Artigo 7 – Se os pecadores se amam a si mesmos.

O sétimo discute-se assim. – Parece que os pecadores amam-se a si mesmos.

1. – Pois, o principio do pecado existe, por excelência, nos pecadores. Ora, o amor de si é princípio do pecado, porque é ele, no dizer de Agostinho que constitui a cidade de Babilônia. Logo, os pecadores amam-se, por excelência, a si mesmos.

2. Demais. – O pecado não destrói a natureza. Ora, a cada um é próprio, por natureza; amar-se a si mesmo; por isso, até as criaturas irracionais desejam naturalmente o bem próprio, por exemplo, a conservação do próprio ser e bens semelhantes. Logo, os pecadores amam-se a si mesmos.

3. Demais. – O bem é amável para todos, como diz Dionísio. Ora, muitos pecadores se consideram bons. Logo, muitos amam-se a si mesmos.

Mas, em contrário, a Escritura: daquele que ama a iniquidade aborrece a sua alma.

SOLUÇÃO. – Amar-se a si mesmo é, de um modo, comum a todos; de outro, próprio dos bons; e de um terceiro modo, próprio dos maus.

Pois, o amar alguém aquilo mesmo que presume ser é comum a todos. Ora, o homem é considerado ser, de dois modos. – Primeiro, pela sua substância e natureza. E a esta luz, todos julgam ser o que são, isto é, compostos de alma e corpo. E assim, também todos os homens, bons e maus, amam-se a si mesmos, na medida em que amam a própria conservação. De outro modo se diz que o homem é um ser, pelo que há nele de principal assim, por ser o chefe do Estado, o Estado, dizemos que o que faz o chefe faz o Estado. E, neste sentido, nem todos se julgam ser o que são. Ora, o que há principal no homem é o espírito racional, sendo secundária a natureza sensitiva e corpórea.
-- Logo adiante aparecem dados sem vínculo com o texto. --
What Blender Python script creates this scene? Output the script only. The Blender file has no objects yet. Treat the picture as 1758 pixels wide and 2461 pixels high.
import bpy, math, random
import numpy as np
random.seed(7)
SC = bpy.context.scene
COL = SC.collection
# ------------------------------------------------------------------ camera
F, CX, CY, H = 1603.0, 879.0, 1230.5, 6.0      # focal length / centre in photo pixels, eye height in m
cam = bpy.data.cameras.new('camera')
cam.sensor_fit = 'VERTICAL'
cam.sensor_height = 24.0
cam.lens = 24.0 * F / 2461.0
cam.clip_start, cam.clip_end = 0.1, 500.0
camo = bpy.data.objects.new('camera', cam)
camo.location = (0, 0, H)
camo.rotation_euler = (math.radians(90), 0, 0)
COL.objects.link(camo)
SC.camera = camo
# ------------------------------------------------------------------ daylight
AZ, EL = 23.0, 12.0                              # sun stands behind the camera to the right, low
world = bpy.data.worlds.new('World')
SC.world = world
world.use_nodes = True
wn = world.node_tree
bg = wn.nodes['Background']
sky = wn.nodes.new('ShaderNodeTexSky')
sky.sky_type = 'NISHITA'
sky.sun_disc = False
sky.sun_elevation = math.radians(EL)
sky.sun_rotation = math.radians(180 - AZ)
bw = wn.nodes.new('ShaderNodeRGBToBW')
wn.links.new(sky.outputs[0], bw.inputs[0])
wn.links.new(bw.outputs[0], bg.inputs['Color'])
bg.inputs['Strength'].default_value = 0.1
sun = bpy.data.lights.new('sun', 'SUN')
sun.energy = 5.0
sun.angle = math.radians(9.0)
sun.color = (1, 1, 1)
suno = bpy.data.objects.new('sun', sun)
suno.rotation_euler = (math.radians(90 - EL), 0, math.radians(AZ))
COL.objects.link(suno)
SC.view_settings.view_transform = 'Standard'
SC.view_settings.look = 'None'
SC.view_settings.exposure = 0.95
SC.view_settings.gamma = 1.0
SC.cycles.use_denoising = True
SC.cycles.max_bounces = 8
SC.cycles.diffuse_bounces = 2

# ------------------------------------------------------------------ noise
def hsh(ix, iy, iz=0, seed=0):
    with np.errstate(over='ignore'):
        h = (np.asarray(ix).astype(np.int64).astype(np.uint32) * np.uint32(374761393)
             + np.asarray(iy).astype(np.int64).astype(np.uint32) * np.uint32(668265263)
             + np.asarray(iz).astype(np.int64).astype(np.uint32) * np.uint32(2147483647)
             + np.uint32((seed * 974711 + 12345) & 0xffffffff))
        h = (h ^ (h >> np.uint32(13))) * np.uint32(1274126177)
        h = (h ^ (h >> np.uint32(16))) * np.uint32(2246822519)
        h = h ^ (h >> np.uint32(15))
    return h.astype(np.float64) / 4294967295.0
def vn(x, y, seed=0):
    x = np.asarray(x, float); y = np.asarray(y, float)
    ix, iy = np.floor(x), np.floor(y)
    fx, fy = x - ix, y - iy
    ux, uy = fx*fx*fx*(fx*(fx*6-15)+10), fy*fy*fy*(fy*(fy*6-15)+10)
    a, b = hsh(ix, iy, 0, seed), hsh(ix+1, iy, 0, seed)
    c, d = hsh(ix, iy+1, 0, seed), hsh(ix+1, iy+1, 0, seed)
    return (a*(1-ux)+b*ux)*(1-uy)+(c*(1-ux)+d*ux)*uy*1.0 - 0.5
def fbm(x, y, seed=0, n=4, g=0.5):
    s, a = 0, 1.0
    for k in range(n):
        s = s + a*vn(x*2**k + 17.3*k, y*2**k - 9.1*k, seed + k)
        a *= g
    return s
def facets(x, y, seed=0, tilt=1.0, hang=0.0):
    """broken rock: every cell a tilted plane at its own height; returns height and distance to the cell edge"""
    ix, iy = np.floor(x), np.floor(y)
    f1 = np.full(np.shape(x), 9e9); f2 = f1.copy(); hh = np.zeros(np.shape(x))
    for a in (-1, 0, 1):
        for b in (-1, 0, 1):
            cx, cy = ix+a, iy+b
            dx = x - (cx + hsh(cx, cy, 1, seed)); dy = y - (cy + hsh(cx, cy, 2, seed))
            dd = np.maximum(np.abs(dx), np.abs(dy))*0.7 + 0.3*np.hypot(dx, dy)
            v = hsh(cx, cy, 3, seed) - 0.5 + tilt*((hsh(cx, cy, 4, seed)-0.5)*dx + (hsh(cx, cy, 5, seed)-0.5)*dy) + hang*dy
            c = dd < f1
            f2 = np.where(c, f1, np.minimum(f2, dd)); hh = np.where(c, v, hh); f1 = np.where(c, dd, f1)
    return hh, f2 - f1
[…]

E desses dois elementos o Apóstolo chama ao primeiro homem interior, ao segundo, exterior. Ora, os bons consideram como o que tem de principal a natureza racional, ou, o homem interior; e assim julgando, consideram-se como sendo o que são. Os maus porém julgam ter como elemento principal a natureza sensitiva e corpórea, isto é, o homem exterior. Por onde, não se conhecendo bem a si mesmos, a si mesmos não se amam verdadeiramente, mas, amam-se pelo que se julgam ser. Ao contrário, os bons, conhecendo-se verdadeiramente a si mesmos, verdadeiramente a si mesmos se amam. E isto o Filósofo o prova pelos cinco elementos próprios à amizade. Pois e primeiramente cada amigo quer que o amigo exista e viva; segundo, quer-lhe bens; terceiro, faz-lhe bens; quarto tem prazer em conviver com ele; quinto, concorda com ele, alegrando-se e entristecendo-se ambos com as mesmas coisas. E assim sendo, os bons amam-se a si mesmos, no concernente ao homem interior, por quererem conservá-lo na sua integridade. E lhe desejam os bens próprios dele, que são os espirituais; e também se esforçam para que os consiga. E tem prazer em se concentrar no seu espírito porque nele encontram os bons pensamentos, no presente; a memória dos bens passados e a esperança dos futuros, que lhes é causa de prazer. Semelhantemente, não padecem dissensão na vontade, por toda a alma deles tender para a unidade.

Ao contrário, os maus não querem conservar a integridade do homem interior; nem lhe desejam os bens espirituais; nem se esforçam por tal; nem tem prazer em conviver consigo mesmos, concentrando-se no seu espírito, porque nele encontram males presentes, passados e futuros, que aborrecem. Nem vivem em concórdia consigo mesmos, por causa da consciência que os remorde, conforme aquilo da Escritura: Arguir-te-ei e to porei diante da tua cara.

E pela mesma via pode-se provar que os maus se amam a si mesmos, no concernente à corrupção do homem exterior. Ora, em tal sentido, os bons não se amam a si mesmos.

DONDE A RESPOSTA À PRIMEIRA OBJEÇÃO. –­ O amor de si, que é o princípio do pecado, é próprio dos maus e chega até o desprezo de Deus, como no mesmo lugar diz Agostinho. Porque os maus amam os bens externos a ponto de desprezarem os espirituais.

RESPOSTA À SEGUNDA. – Embora os maus não fiquem totalmente privados do amor natural, têm-no, contudo, pervertido, da maneira já exposta.

RESPOSTA À TERCEIRA. – Os maus, na medida em que se consideram bons, participam algo do amor de si mesmos. Mas esse não é o verdadeiro amor de si, senão só aparente. Mas, nem mesmo esse é possível ter os que são muito maus.